"...will divide the people (who/whom) most need to be brought together" [duplicate]

With a two-party system, our nation will divide the people (who/whom) most need to be brought together.

Do I use who or whom for this sentence? I think that "people" is the direct object and warrants the use of "whom", but I want to make sure I'm right.


Because the subject of who most need is simply who, you have to use

With a two-party system, our nation will divide the people who most need to be brought together.

If you want a whom example, try

With a two-party system, our nation will divide the people whom you most need brought together.

The relative pronoun takes the case of the role it plays in its clause.

A simple rule of thumb is that if you can get away with omitting the relative pronoun, then it must be whom if you don’t omit, while if you cannot omit it and have the sentence still make any sense, then it must be either who or whose.

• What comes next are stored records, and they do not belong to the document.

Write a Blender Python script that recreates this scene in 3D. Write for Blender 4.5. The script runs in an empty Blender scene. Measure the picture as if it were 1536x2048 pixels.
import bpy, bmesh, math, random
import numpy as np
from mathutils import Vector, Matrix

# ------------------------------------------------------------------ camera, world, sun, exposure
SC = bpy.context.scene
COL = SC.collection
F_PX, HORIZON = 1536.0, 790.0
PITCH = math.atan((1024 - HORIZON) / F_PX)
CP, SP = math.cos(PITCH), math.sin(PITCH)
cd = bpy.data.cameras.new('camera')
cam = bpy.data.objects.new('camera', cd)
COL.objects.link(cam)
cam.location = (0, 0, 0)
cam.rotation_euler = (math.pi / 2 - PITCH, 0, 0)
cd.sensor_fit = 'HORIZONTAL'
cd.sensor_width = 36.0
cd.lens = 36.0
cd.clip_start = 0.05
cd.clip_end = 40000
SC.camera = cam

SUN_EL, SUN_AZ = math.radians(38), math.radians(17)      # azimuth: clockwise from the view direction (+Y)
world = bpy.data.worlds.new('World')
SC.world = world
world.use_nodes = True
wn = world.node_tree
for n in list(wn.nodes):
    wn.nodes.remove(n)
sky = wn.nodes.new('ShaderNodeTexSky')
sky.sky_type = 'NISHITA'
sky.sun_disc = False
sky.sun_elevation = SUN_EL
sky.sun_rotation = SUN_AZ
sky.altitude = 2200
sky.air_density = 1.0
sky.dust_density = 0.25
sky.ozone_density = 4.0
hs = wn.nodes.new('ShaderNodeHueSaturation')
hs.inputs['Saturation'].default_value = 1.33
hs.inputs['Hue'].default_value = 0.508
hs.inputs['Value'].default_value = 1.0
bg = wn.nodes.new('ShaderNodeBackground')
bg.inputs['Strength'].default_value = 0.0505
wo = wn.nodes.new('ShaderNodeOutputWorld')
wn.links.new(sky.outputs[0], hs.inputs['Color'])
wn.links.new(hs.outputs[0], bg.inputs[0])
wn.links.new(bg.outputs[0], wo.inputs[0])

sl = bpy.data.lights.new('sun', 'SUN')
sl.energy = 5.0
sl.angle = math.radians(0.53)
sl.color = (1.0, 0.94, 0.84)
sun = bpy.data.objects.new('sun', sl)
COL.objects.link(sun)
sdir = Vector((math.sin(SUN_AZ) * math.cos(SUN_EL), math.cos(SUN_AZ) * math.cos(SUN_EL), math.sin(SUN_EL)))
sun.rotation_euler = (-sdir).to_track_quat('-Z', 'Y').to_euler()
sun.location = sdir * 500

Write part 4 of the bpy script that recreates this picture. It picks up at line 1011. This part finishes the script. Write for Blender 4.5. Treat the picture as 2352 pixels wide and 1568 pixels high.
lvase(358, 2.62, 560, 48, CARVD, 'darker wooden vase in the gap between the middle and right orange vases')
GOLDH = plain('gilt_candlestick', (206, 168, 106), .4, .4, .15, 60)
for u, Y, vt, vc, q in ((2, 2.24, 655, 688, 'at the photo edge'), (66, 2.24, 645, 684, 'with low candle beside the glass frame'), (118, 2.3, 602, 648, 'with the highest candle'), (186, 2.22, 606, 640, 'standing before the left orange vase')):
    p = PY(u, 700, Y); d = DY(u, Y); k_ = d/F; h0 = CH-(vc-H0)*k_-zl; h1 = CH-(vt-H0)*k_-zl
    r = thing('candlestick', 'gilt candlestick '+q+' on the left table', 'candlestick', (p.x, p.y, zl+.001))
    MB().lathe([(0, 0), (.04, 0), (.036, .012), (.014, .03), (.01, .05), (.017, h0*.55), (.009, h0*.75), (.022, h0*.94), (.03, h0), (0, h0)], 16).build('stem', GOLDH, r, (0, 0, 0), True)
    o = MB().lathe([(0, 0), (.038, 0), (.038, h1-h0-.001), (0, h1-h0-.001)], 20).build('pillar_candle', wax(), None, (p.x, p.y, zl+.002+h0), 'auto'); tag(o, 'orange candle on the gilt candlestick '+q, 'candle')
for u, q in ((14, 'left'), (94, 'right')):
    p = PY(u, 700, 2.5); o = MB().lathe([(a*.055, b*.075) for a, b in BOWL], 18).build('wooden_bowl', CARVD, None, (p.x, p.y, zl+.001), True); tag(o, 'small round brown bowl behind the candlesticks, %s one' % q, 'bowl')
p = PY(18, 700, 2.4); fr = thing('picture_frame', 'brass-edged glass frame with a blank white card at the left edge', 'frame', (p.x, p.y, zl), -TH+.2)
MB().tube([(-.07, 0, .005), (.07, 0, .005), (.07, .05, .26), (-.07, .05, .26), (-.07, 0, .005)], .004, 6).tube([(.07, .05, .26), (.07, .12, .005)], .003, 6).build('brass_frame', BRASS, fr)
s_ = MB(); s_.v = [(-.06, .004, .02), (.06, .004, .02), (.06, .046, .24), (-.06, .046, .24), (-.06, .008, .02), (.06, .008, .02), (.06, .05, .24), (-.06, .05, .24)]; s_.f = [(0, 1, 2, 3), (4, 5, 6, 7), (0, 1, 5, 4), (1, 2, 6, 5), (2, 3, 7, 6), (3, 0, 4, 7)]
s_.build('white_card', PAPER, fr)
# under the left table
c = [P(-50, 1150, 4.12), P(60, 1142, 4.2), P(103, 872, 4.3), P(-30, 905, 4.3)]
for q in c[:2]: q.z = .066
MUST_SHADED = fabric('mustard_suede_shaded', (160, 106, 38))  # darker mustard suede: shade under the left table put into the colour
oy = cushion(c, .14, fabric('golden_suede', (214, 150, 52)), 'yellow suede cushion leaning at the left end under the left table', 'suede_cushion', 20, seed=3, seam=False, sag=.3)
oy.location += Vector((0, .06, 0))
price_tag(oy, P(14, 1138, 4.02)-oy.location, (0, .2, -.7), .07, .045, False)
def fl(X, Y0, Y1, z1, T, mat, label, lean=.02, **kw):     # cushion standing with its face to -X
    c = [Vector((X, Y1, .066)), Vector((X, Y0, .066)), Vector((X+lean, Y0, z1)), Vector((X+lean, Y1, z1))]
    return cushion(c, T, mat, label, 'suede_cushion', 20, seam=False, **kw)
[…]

I like the he/him rule: if you rewrite the clause using he and him and see what makes sense, that tells you whether it's who or whom. Which works better: "he needs to be brought together", or "him needs to be brought together"? I think the former works (ignoring the difficulty of bringing together one person), therefore I think the original sentence needs "who".


Subject | Direct Object | Indirect object | Possessive
======================================================
he      | him           | to him          | his
they    | them          | to them         | theirs
who     | who           | to whom         | whose

As @tchrist pointed out, "the people who need" are the subject of the sentence, so it's who, not whom.

Whom is usually the indirect object of the sentence, as in

"To whom should I make this cheque payable".

When you have a direct object, it's usually who, as in

"He doesn't care who he hurts with his snarky comments".

According to this Oxford Dictionaries blogpost, whether to use who or whom for the direct object is in flux and a matter of personal preference.